The head of the service Stewart Fallon said horns off rhinos killed after 1953 are quite accurate to carbon date. It’s called Bomb Carbon Dating because of the large number of nuclear bombs dropped between 1950 and 1965.

He said horns taken after 1953 show easily recognisable isotopes that are quite unique compared to horns taken pre-1953.

He said to test the date of the rhino’s death the lab tested the base of the horn and to test the date of the rhino’s birth the lab tested the tip of the horn. He said the results were accurate.

“You can measure the value in the youngest part of the horn. We know which way the horns grow so you can get within a year or two or less,” Mr Fallon said.

A rhino horn carving is more difficult to measure because it’s difficult to identify the youngest part, he said.

“It’s more of a grey area.”

It could intersect the curve at 1957 or 2005 but if that was the result the date the horn was taken would more likely to be 2005, he said.

Carbon dating tests of rhino horns taken in the 200 years prior to 1953 were less accurate than bomb dating, he said.

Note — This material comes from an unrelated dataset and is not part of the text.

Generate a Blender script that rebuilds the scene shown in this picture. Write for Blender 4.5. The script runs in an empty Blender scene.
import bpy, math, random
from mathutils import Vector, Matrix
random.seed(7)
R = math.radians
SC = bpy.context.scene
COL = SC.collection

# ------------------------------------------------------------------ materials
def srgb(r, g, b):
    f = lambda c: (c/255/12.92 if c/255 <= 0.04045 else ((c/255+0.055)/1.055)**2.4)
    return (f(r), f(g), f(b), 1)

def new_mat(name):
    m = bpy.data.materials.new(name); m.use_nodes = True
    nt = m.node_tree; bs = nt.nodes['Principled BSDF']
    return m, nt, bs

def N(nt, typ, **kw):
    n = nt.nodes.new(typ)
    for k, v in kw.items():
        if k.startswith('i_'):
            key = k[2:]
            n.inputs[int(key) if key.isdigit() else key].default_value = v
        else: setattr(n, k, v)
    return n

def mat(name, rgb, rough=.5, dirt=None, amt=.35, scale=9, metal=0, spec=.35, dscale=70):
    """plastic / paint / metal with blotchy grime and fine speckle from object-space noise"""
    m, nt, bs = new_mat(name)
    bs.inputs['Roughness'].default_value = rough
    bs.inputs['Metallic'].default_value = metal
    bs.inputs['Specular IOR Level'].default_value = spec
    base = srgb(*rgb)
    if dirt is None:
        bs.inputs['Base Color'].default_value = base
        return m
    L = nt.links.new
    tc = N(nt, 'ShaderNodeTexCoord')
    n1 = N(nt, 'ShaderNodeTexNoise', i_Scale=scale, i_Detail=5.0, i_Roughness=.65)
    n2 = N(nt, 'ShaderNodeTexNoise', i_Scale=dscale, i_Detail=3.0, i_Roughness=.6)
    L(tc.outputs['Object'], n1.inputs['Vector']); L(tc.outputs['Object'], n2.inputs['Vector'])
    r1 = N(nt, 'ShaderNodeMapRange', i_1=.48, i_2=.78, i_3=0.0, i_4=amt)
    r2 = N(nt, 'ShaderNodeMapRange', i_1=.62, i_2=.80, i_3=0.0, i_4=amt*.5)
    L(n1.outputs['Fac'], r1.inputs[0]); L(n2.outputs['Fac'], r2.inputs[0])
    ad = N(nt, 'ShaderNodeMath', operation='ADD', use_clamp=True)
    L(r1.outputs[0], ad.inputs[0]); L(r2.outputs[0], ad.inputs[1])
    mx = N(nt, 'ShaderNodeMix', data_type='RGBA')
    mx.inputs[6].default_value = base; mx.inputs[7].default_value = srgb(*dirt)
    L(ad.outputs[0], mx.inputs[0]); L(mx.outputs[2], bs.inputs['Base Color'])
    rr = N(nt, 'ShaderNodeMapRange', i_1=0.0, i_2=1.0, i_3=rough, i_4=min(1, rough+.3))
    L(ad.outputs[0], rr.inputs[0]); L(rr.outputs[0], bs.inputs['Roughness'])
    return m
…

The lab at ANU has tested about four horns for auction houses this year and about the same number for last year.

We are only helping people who are trying to sell things the right way, he said.

Previous auctions of rhino horns at Lawson’s auction house in Australia in 2014 had drawn demands from Humane Society International to withdraw the items from auction.

Australian Financial Review journalist Peter Fish who regularly covers art auctions said rhino horn items at Australian auctions have much more appeal generally to Asian buyers (mostly Chinese) than for Western buyers.

“Whether such objects go to mainland Chinese, Singaporeans (for example) or Australian Chinese is hard to determine, especially with the anonymity offered by internet and phone bidding,” Mr Fish said.

“Auctioneers generally are prepared to divulge only snippets of information about buyers and vendors.”